Unbreakable Kimmy Schmidt is a diabolical show. The premise puts a woman under tremendous mental duress by being kept captive in an underground bunker for 15 years, but once she’s out, rather than give her appropriate recompense, things just keep getting worse and worse for her. It’s a hard thing to watch.

Even when things appear to go right for her, it’s only as a means to go bad. Kimmy (Ellie Kemper) gets robbed of all her money, but she finds a job! She has gainful employment now, but she’s constantly at risk of being exposed as a Mole Woman! Kimmy finally finds a mental health professional to talk to, but this doctor is just as unstable as Kimmy! It’s only ever going bad.

This puts the show in interesting company. It still operates very much like a traditional sitcom in that, well, comedy is derived from outlandish situations, but the way it fails to amicably resolve in a categorical way at the end of each episode is far more akin to a drama, especially one of the modern television age. Watch The Americans and Parks and Recreation on either side of a viewing of Kimmy Schmidt and it’s pretty obvious which one it skews closer to.

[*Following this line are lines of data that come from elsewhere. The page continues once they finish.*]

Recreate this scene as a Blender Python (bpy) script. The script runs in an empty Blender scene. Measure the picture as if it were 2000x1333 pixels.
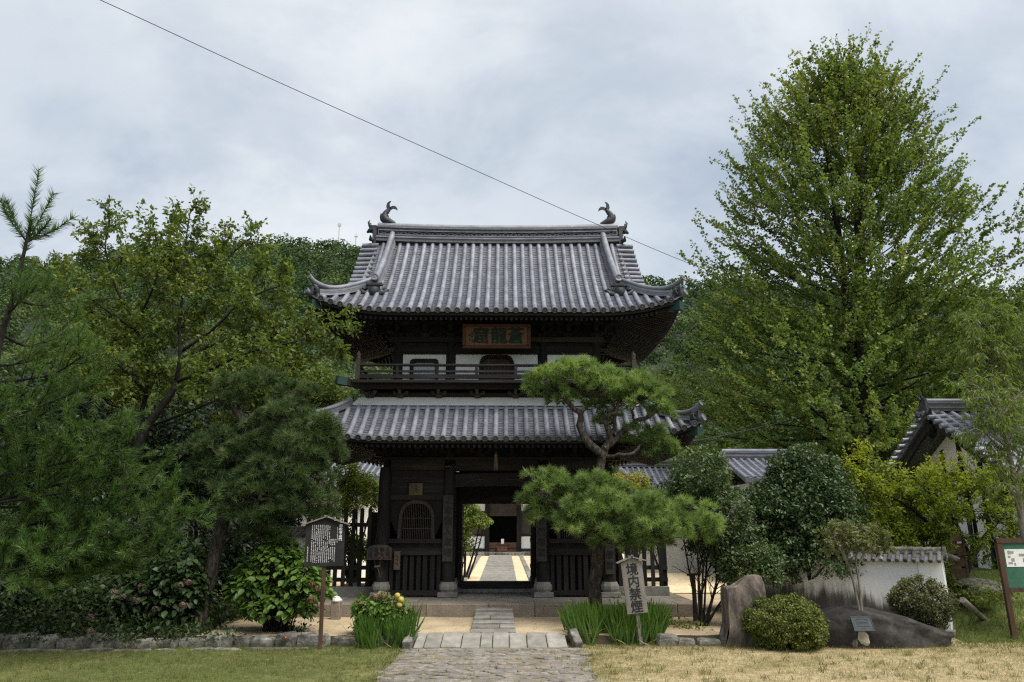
import bpy, math, random
import numpy as np
from mathutils import Vector, Matrix

# ------------------------------------------------------------------ camera, sky, sun, exposure
SC = bpy.context.scene
COL = SC.collection
F_PX, PITCH, YAW, EYE = 1450.0, math.radians(14.2), math.radians(0.61), 1.9
cam_data = bpy.data.cameras.new('camera')
cam_data.sensor_width = 36.0
cam_data.lens = F_PX / 2000.0 * 36.0
cam_data.clip_end = 5000.0
cam = bpy.data.objects.new('camera', cam_data)
COL.objects.link(cam)
cam.location = (0, 0, EYE)
cam.rotation_euler = (math.radians(90) + PITCH, 0, -YAW)
SC.camera = cam

SUN_EL, SUN_AZ = math.radians(60), math.radians(125)     # azimuth clockwise from +Y: to the right, a little behind the camera
world = bpy.data.worlds.new('World')
SC.world = world
world.use_nodes = True
wn, wl = world.node_tree.nodes, world.node_tree.links
wn.clear()
w_out = wn.new('ShaderNodeOutputWorld')
w_bg = wn.new('ShaderNodeBackground')
w_bg.inputs['Strength'].default_value = 0.1
w_sky = wn.new('ShaderNodeTexSky')
w_sky.sky_type = 'NISHITA'
w_sky.sun_disc = False
w_sky.sun_elevation = SUN_EL
w_sky.sun_rotation = SUN_AZ
w_tc = wn.new('ShaderNodeTexCoord')
w_sep = wn.new('ShaderNodeSeparateXYZ')
wl.new(w_tc.outputs['Generated'], w_sep.inputs[0])
w_z = wn.new('ShaderNodeMath'); w_z.operation = 'ADD'; w_z.inputs[1].default_value = 0.5
w_abs = wn.new('ShaderNodeMath'); w_abs.operation = 'ABSOLUTE'
wl.new(w_sep.outputs['Z'], w_abs.inputs[0]); wl.new(w_abs.outputs[0], w_z.inputs[0])
w_dx = wn.new('ShaderNodeMath'); w_dx.operation = 'DIVIDE'
w_dy = wn.new('ShaderNodeMath'); w_dy.operation = 'DIVIDE'
wl.new(w_sep.outputs['X'], w_dx.inputs[0]); wl.new(w_z.outputs[0], w_dx.inputs[1])
wl.new(w_sep.outputs['Y'], w_dy.inputs[0]); wl.new(w_z.outputs[0], w_dy.inputs[1])
w_cmb = wn.new('ShaderNodeCombineXYZ')
wl.new(w_dx.outputs[0], w_cmb.inputs[0]); wl.new(w_dy.outputs[0], w_cmb.inputs[1])
def w_noise(scale, detail, rough, dist, seed):
    n = wn.new('ShaderNodeTexNoise')
    n.noise_dimensions = '3D'
    n.inputs['Scale'].default_value = scale
    n.inputs['Detail'].default_value = detail
    n.inputs['Roughness'].default_value = rough
    n.inputs['Distortion'].default_value = dist
    m = wn.new('ShaderNodeMapping')
    m.inputs['Location'].default_value = (seed, seed * 0.7, seed * 1.3)
    m.inputs['Scale'].default_value = (0.75, 1.0, 1.0)
    wl.new(w_cmb.outputs[0], m.inputs[0]); wl.new(m.outputs[0], n.inputs['Vector'])
    return n
def w_ramp(node, stops):
    r = wn.new('ShaderNodeValToRGB')
    r.color_ramp.interpolation = 'EASE'
    while len(r.color_ramp.elements) < len(stops):
        r.color_ramp.elements.new(0.5)
    for e, (p, c) in zip(r.color_ramp.elements, stops):
        e.position = p; e.color = (*c, 1)
    wl.new(node.outputs['Fac'], r.inputs[0])
    return r
# broad cloud decks: pale grey-white with slate-blue shaded undersides (values x strength 0.1)
w_n1 = w_noise(1.9, 6, 0.52, 0.2, 5.3)
w_r1 = w_ramp(w_n1, [(0.33, (0.45, 0.53, 0.63)), (0.48, (0.66, 0.72, 0.78)), (0.63, (0.82, 0.86, 0.89))])
w_n2 = w_noise(4.6, 9, 0.60, 0.3, 8.4)
w_r2 = w_ramp(w_n2, [(0.34, (0.84, 0.86, 0.90)), (0.60, (1.04, 1.035, 1.025))])
w_mul = wn.new('ShaderNodeMix'); w_mul.data_type = 'RGBA'; w_mul.blend_type = 'MULTIPLY'
w_mul.inputs['Factor'].default_value = 1.0
wl.new(w_r1.outputs[0], w_mul.inputs['A']); wl.new(w_r2.outputs[0], w_mul.inputs['B'])
w_gain = wn.new('ShaderNodeMix'); w_gain.data_type = 'RGBA'; w_gain.blend_type = 'MULTIPLY'
w_gain.inputs['Factor'].default_value = 1.0
w_gain.inputs['B'].default_value = (4.2, 4.2, 4.2, 1)
wl.new(w_mul.outputs['Result'], w_gain.inputs['A'])
w_mix = wn.new('ShaderNodeMix'); w_mix.data_type = 'RGBA'
w_mix.inputs['Factor'].default_value = 0.93          # thin gaps let a little clear sky through
wl.new(w_sky.outputs[0], w_mix.inputs['A']); wl.new(w_gain.outputs['Result'], w_mix.inputs['B'])
wl.new(w_mix.outputs['Result'], w_bg.inputs['Color'])
wl.new(w_bg.outputs[0], w_out.inputs[0])

sun_data = bpy.data.lights.new('sun', 'SUN')
sun_data.energy = 2.5
sun_data.angle = math.radians(50)
sun_data.color = (1.0, 0.95, 0.86)
sun = bpy.data.objects.new('sun', sun_data)
COL.objects.link(sun)
sd = Vector((math.sin(SUN_AZ) * math.cos(SUN_EL), math.cos(SUN_AZ) * math.cos(SUN_EL), math.sin(SUN_EL)))
sun.rotation_euler = sd.to_track_quat('Z', 'Y').to_euler()
sun.location = (0, -10, 40)

SC.view_settings.view_transform = 'Standard'
SC.view_settings.look = 'None'
SC.view_settings.exposure = 1.3
SC.view_settings.gamma = 1.0
SC.view_settings.use_curve_mapping = False
SC.render.engine = 'CYCLES'
SC.cycles.max_bounces = 6
SC.cycles.diffuse_bounces = 3
SC.cycles.glossy_bounces = 2
SC.cycles.transmission_bounces = 3
SC.cycles.transparent_max_bounces = 4
SC.cycles.use_denoising = False
SC.cycles.filter_width = 1.25

# ------------------------------------------------------------------ helpers
_fw = np.array([math.sin(YAW) * math.cos(PITCH), math.cos(YAW) * math.cos(PITCH), math.sin(PITCH)])
_rt = np.array([math.cos(YAW), -math.sin(YAW), 0.0])
_up = np.cross(_rt, _fw)
def at(px, py, Y):
    """surveyed point: the sight line read off the photograph (2000 px wide) at a distance Y from the viewer"""
    d = (px - 1000) / F_PX * _rt + (666.5 - py) / F_PX * _up + _fw
    p = d * (Y / d[1])
    return np.array([p[0], Y, p[2] + EYE])
def on(px, py, z=0.0):
    """surveyed point where a sight line meets level z"""
    d = (px - 1000) / F_PX * _rt + (666.5 - py) / F_PX * _up + _fw
    t = (z - EYE) / d[2]
    return np.array([d[0] * t, d[1] * t, z])
LAWN = -0.15
R = random.Random(11)
def rng(seed): return np.random.default_rng(seed)
def norm(v):
    v = np.asarray(v, float)
    n = np.linalg.norm(v, axis=-1, keepdims=True)
    return v / np.maximum(n, 1e-9)

def link(o, parent=None):
    COL.objects.link(o)
    if parent is not None: o.parent = parent
    return o
def thing(name, label, cat, loc=(0, 0, 0), rotz=0.0, group=None):
    o = bpy.data.objects.new(name, None)
    o.empty_display_size = 0.2
    o.location = loc; o.rotation_euler = (0, 0, rotz)
    return tag(link(o), label, cat, group)
def tag(o, label=None, cat=None, group=None, kind=None):
    if label: o['label'] = label
    if cat: o['category'] = cat
    if group: o['group'] = group
    if kind: o['kind'] = kind
    return o
def inst(src, parent=None, loc=None, rot=None, scale=None, name=None):
    o = bpy.data.objects.new(name or src.name.split('.')[0], src.data)
    link(o, parent)
    if loc is not None: o.location = loc
    if rot is not None: o.rotation_euler = rot
    if scale is not None: o.scale = scale
    return o

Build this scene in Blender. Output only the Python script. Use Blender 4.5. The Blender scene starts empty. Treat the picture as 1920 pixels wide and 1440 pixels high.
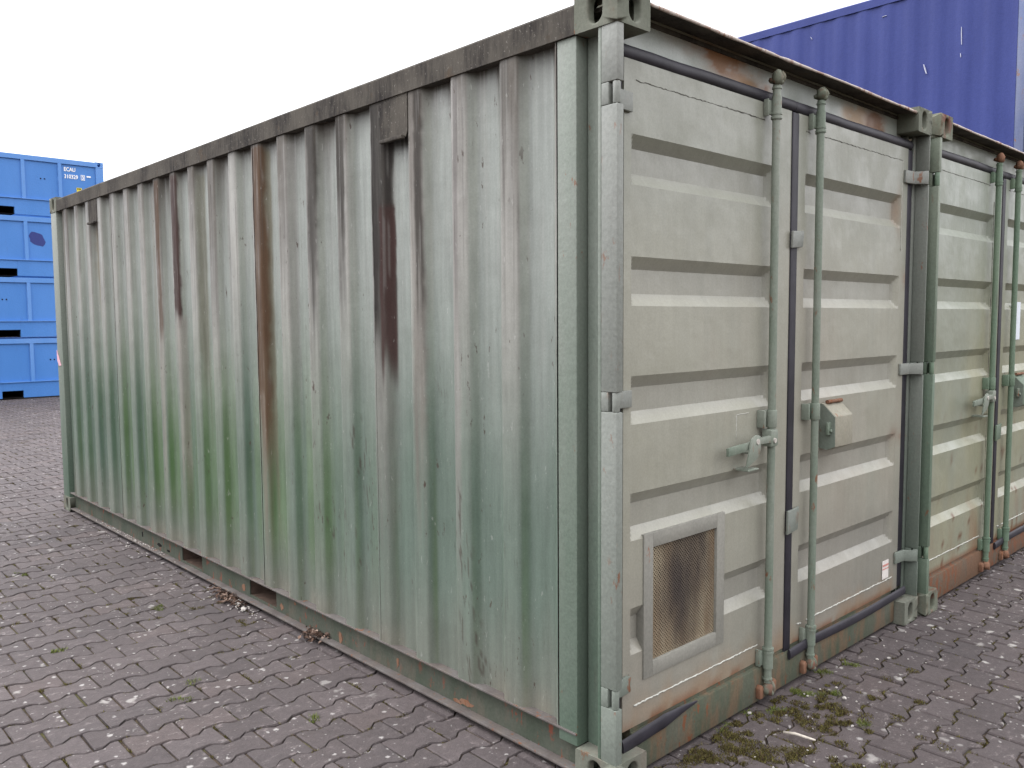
import bpy, bmesh, math, random
import numpy as np
from mathutils import Vector, Matrix, Euler

R = math.radians
rng = random.Random(7)
sc = bpy.context.scene
col = sc.collection

# ------------------------------------------------------------------ camera
CAM = Vector((-2.0359, -1.698, 1.5689)); ROT = Euler((1.4949, 0.0072, -0.7524), 'XYZ'); FPX = 1579.7
cd = bpy.data.cameras.new('camera'); cam = bpy.data.objects.new('camera', cd); col.objects.link(cam)
cam.location = CAM; cam.rotation_euler = ROT
cd.sensor_fit = 'HORIZONTAL'; cd.sensor_width = 36.0; cd.lens = 36.0 * FPX / 1920.0
cd.clip_start = 0.05; cd.clip_end = 2000
sc.camera = cam

# ------------------------------------------------------------------ sky: thin bright overcast
SUN_EL, SUN_AZ = R(50), R(-34)          # azimuth from +Y towards +X
w = bpy.data.worlds.new('World'); sc.world = w; w.use_nodes = True
nt = w.node_tree; nt.nodes.clear()
o_ = nt.nodes.new('ShaderNodeOutputWorld'); bg = nt.nodes.new('ShaderNodeBackground')
sky = nt.nodes.new('ShaderNodeTexSky'); sky.sky_type = 'NISHITA'; sky.sun_disc = False
sky.sun_elevation = SUN_EL; sky.sun_rotation = SUN_AZ; sky.air_density = 1.0; sky.dust_density = 6.0; sky.ozone_density = 1.0
bw = nt.nodes.new('ShaderNodeRGBToBW'); nt.links.new(sky.outputs[0], bw.inputs[0])
pw = nt.nodes.new('ShaderNodeMath'); pw.operation = 'POWER'; pw.inputs[1].default_value = 0.2
nt.links.new(bw.outputs[0], pw.inputs[0])
tc = nt.nodes.new('ShaderNodeTexCoord'); cl = nt.nodes.new('ShaderNodeTexNoise')
cl.inputs['Scale'].default_value = 1.7; cl.inputs['Detail'].default_value = 5; cl.inputs['Roughness'].default_value = 0.5
nt.links.new(tc.outputs['Generated'], cl.inputs['Vector'])
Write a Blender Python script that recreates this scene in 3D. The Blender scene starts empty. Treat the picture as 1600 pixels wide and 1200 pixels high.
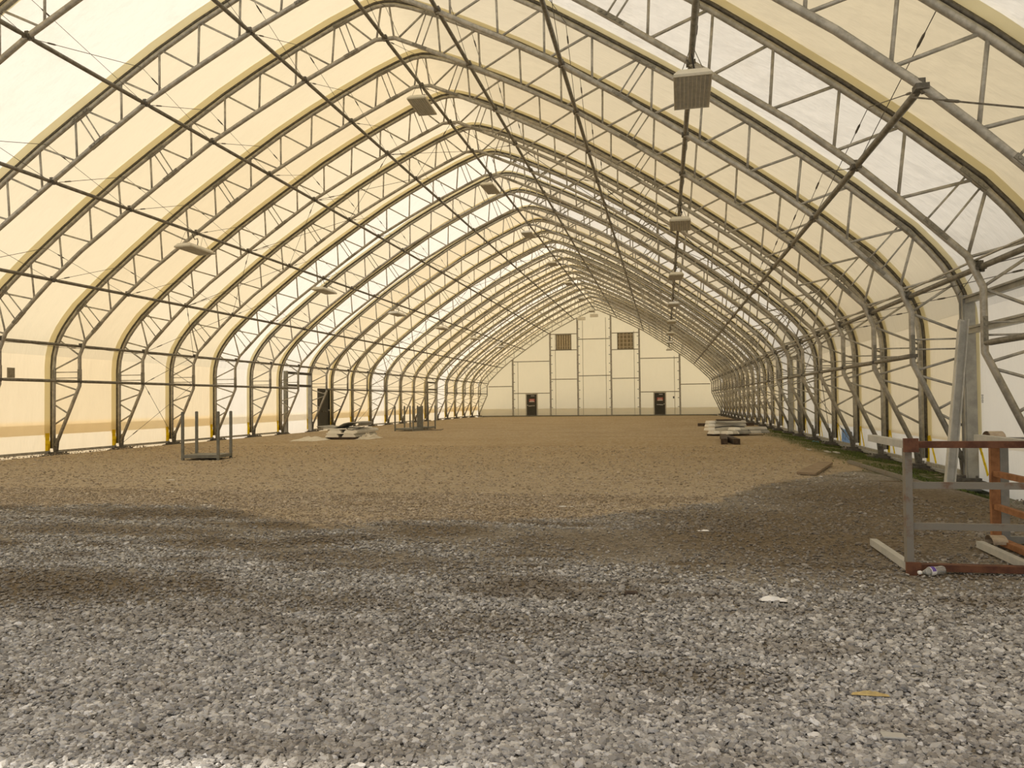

Kimmy is surrounded by those that help but aren’t quite helpful. They seem to constantly get her mired in their own schemes and complications, which is perhaps the most dramatic element. Through her own raw determination, Kimmy doesn’t ever win; she simply manages to never drown. It’s a low bar, but sometimes it’s the only bar. Not everyone is at your service. They have their own lives to lead. And that includes Kimmy’s own motley crew.

For as much strife exists in her life, there’s a commensurate amount in Titus’ (Tituss Burgess). There’s as much disaster in Lillian’s (Carol Kane). Jacqueline (Jane Krakowski) has been in trouble since the first episode. It often feels like they’re all trapped in one of those trust exercise circles where everyone leans back on the next person’s legs until the only support is the full commitment to the bit. No one can get up, but hell yeah is no one on the ground.

It’s all underscored by this menacing, simmering shadow: they’re all victims of trauma. Kimmy, though it seems like she’s channeling a happier time from her childhood through her indefatigable smile, is attempting to stomp down her bunker years while keeping down the truth of her terrible mother. Titus is always and forever combating his past—his years enduring an existence not his own—while struggling to pull his current life up to where he desires. And Jacqueline, it seems, doesn’t really know what love or affection or trust is for myriad reasons, not least of all because she actively denied it from her life as she denied her heritage.

Unbreakable Kimmy Schmidt - Season 4 Part 2

All that trauma is for a reason. It certainly makes the entire cast far more relatable than watching them endure another tired will they/won’t they office romance and keeps the show topical by reminding viewers that as the world progresses, so too should its art and entertainment. But more importantly, it builds towards one single and inescapable consequence: the end of Kimmy Schmidt.

In some ways, that more accurately would be the end of Kimmy Schmidt, as in the end of the show. It was announced this was going to be the final season long ago (a continuation of the best trend in television right now: leaving on your own terms), not to mention that all shows end at some point unless you’re The Simpsons or CNN. But this is really the end of Kimmy the character.

This back half of the final season tries to do a lot in a short amount of time. So much was started, after all, in the first six episodes released in May of last year. It wanted to go after the absurd men’s rights activists. It wanted to tackle the #MeToo movement. And it wanted to do this while continuing to set up increasingly absurd episode frameworks like a mockumentary and a mafia movie.

Unbreakable Kimmy Schmidt - Season 4 Part 2

And while this impetus carries forward, it just can’t stick the landing. This second part of the season has one of the best episodes of the entire show (and perhaps of this past year of TV) as they ask what would have happened if Kimmy never ended up in the bunker, but it also wavers between guiding the characters to their ultimate destination and being more incisive in its commentary. Granted, it’s as funny as ever even as it stumbles along and still manages to be leagues better than many other shows, but there’s no bite.

That’s because with the end of Kimmy, it has to ask one vital question. Was it all worth it? Not for us the viewer but for these lovable idiots we’ve spent the past four years watching. If their trials and tribulations meant nothing, then there’s no possible way there can be a happy ending, or at least not one that’s earned. And this show, as proved by four seasons of insight and commentary, has no qualms about not giving something that’s not deserved.

I won’t spoil the finale (though there was a goof that made me do an actual literal spit take). But I will say it’s an incredible feat that all of this—these preceding 11 paragraphs and a wealth of other pieces many other more eloquent writers have penned—cannot be dislodged while watching it unfold. This is the end of Kimmy Schmidt, and I wouldn’t have it any other way.